It’s snowing in Rochester.
I’m struggling with the cliché idea snowflakes have been endowed with. Surely, I can believe that no two people are alike, the sheer idea that any of our magnanimous atomic structures being aligned in the same manner over the spread of, let’s say, the 20 billion people that have been alive. You and I are surely not the same, though it oft seems we’ve fallen from the same tree of life, just on separate continents to separate mothers.

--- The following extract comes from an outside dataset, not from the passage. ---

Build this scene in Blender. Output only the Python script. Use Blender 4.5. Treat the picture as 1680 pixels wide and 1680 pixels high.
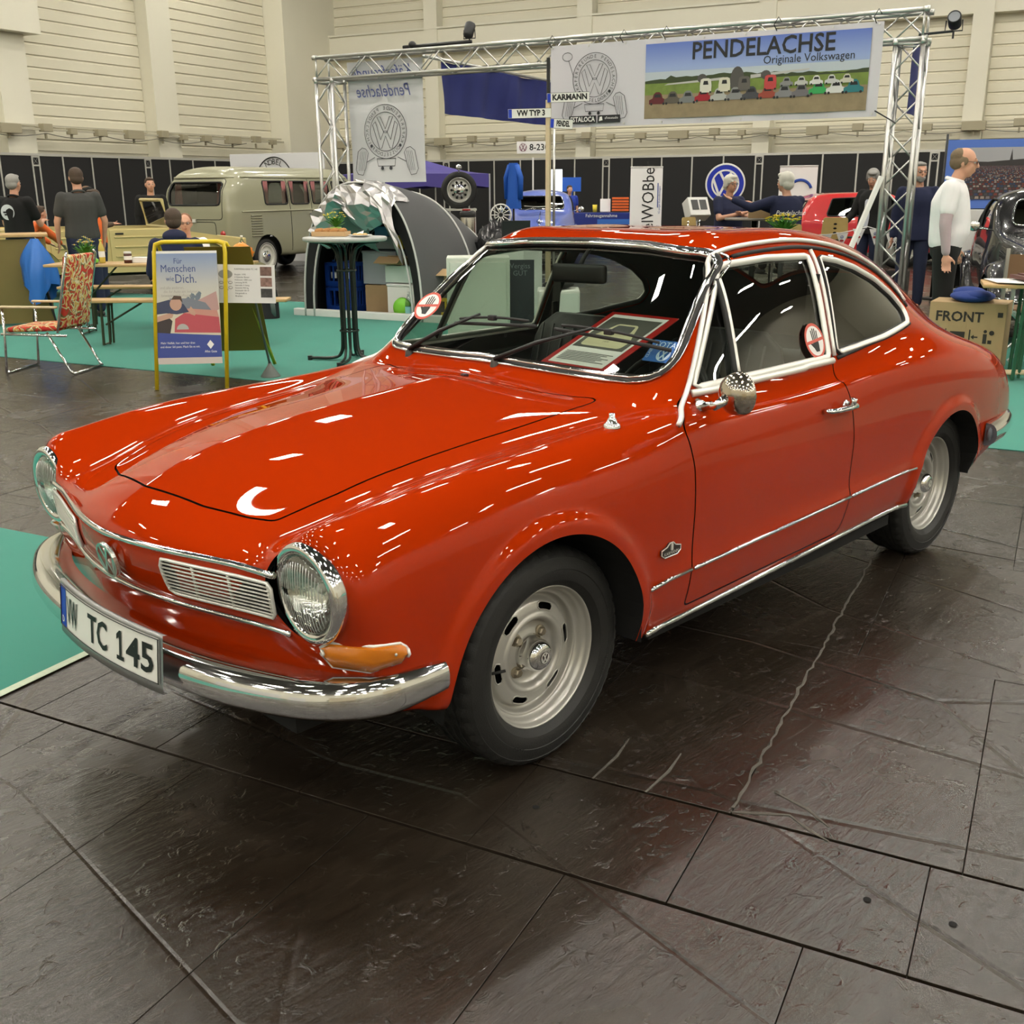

It seems like snowflakes, though, could very possibly have an identical twin floating somewhere in the atmosphere. In a single storm, perhaps trillions of snowflakes fall. If we take into account the relatively few atoms in each snowflake, it seems nearly impossible that the atmosphere has never (by accident of course, atmospheres have a reputation to protect) created two crystals that are, if not exactly identical, so strikingly similar that it would be hopeless to name them and try to remember which is which should they be scattered among their relatives. I mean, the weather is practically begging for a Mary-Kate and Ashley style switcheroo film. Worse still, would be to name these snowflakes similar sounding names like Ayumi and Tetsumi, should they be Japanese, for example. We can’t assume all snowflakes American, now can we? Some may very well be immigrants from other continents, traveling across vast oceans, morphing into raindrops and waves and perhaps specially bottled water from the French Alps.
I would much prefer to believe that no two snowstorms are alike, since, from where you stand, you can never take in the full expanse of shivering people and scuttling cars. All you can see is what you see... and that is often far different from what you actually see, all snow personification aside.